Free tax preparation has some drawbacks

By Thomas A. Fogarty
USA Today

To file free or not? That's the big question for this tax season.

Under a deal struck last year with the IRS, 17 companies are offering free electronic preparation and filing of federal returns. Depending on the offer, you may qualify based on income, age or place of residence. The free offers for Web-based filing cover more than 60 percent of the nation's 130 million tax filers.

But beware. The IRS free-file Web page (www.irs.gov/app/freeFile/jsp/index.jsp?) includes some tax-preparation programs that charitably might be called primitive. Once a taxpayer gets past a half dozen or so well-established tax companies — Intuit, H&R Block, CCH among them — they'll find several slow-responding, malfunctioning, confusing and misleading sites.

And because they're free, expect them to demand a high degree of self-sufficiency on your part.

Despite rules that say the free use of the programs can't be conditional on purchase of another service — state tax preparation or a loan secured by an IRS refund, for example — some users have complained that it's easy to lock into such offers inadvertently. At that point, the choice becomes pay up or log off the site and restart your tax return.

Thomas Lain, 59, a computer-literate corporate cost analyst from Grand Prairie, Texas, says he plans to file a paper return after being thwarted by TaxBrain's free offer for taxpayers 50 or older.

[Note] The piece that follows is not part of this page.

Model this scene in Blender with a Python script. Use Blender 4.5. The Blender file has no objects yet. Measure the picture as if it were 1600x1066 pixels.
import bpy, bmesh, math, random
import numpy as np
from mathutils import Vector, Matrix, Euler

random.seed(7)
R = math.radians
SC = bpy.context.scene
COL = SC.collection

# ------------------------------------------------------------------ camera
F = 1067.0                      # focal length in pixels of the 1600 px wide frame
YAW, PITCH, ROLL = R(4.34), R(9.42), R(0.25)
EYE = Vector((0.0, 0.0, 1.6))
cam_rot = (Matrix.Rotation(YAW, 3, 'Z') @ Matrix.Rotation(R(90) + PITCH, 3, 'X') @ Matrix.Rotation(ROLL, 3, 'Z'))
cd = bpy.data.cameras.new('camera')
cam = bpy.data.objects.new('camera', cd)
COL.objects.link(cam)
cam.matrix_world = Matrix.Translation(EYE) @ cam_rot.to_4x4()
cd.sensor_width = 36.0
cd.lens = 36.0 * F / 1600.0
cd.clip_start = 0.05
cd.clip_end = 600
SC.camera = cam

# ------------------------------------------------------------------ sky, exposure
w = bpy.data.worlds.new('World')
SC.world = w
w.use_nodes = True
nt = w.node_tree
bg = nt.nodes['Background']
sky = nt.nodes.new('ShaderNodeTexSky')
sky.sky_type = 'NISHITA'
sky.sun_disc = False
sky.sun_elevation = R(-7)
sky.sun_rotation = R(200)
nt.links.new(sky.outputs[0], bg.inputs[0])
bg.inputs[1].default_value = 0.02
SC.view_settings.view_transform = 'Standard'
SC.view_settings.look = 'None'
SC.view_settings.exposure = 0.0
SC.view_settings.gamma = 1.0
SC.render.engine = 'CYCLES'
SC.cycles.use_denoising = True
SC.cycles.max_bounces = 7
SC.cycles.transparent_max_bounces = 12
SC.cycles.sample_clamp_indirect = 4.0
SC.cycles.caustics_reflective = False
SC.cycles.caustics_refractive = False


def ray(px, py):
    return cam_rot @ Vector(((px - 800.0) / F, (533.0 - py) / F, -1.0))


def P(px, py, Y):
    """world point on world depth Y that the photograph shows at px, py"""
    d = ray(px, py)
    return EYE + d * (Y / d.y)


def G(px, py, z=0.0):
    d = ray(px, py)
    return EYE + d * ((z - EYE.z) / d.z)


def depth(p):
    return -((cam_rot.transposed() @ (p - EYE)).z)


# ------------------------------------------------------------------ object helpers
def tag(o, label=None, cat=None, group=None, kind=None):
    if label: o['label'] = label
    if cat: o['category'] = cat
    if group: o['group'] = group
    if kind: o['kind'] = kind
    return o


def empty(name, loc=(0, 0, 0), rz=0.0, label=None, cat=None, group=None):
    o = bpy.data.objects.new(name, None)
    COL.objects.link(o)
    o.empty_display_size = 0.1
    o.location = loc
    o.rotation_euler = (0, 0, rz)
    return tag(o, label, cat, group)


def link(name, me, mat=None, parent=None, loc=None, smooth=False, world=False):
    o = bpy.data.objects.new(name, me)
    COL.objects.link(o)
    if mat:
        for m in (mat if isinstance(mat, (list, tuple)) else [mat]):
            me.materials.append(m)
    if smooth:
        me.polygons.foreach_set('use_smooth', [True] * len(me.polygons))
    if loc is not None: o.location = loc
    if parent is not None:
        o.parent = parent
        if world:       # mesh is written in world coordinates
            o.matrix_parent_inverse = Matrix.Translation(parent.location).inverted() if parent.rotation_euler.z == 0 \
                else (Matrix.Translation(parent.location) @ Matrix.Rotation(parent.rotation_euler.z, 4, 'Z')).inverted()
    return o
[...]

The offer requires a promotion code available from a pop-up on the IRS site or from the company's introductory page. Lain missed it, and later bounced between the sites in search of the code. By the time the company e-mailed him one he had given up and deleted his tax information, including data from four W-2 forms.

TaxBrain spokeswoman Katrina Couch says some users miss the promotion code — FDE479 — when they go directly to the company site, bypassing the IRS. She says the company is seeking ways to minimize confusion.

Other problems with free filing:

Shifting eligibility.

Tax firms are free to change eligibility for free services, and some have. That opens the possibility of a taxpayer investing hours preparing a return, then returning to the site to file with the IRS and finding out the free offer no longer applies.

Bad information.

For $60, the firm identified at the IRS site as "Free Tax Return" offers to advance IRS refunds, delivering the cash in three days. Initially, it told users the alternative would be to wait "three to eight weeks (or longer)" for payment from the IRS. In fact, the IRS issues refunds in less than two weeks for e-filed returns through a direct bank deposit.

The site is one of a handful of companies leasing the same tax-preparation software program. Others, as identified on the IRS site, include Efile-Tax-Returns.com (www.efile-tax-returns.com) and Free 1040 Tax Returns.com (www.free1040taxreturns.com/login.htm). In none of the instances do the sites clearly identify the sponsors.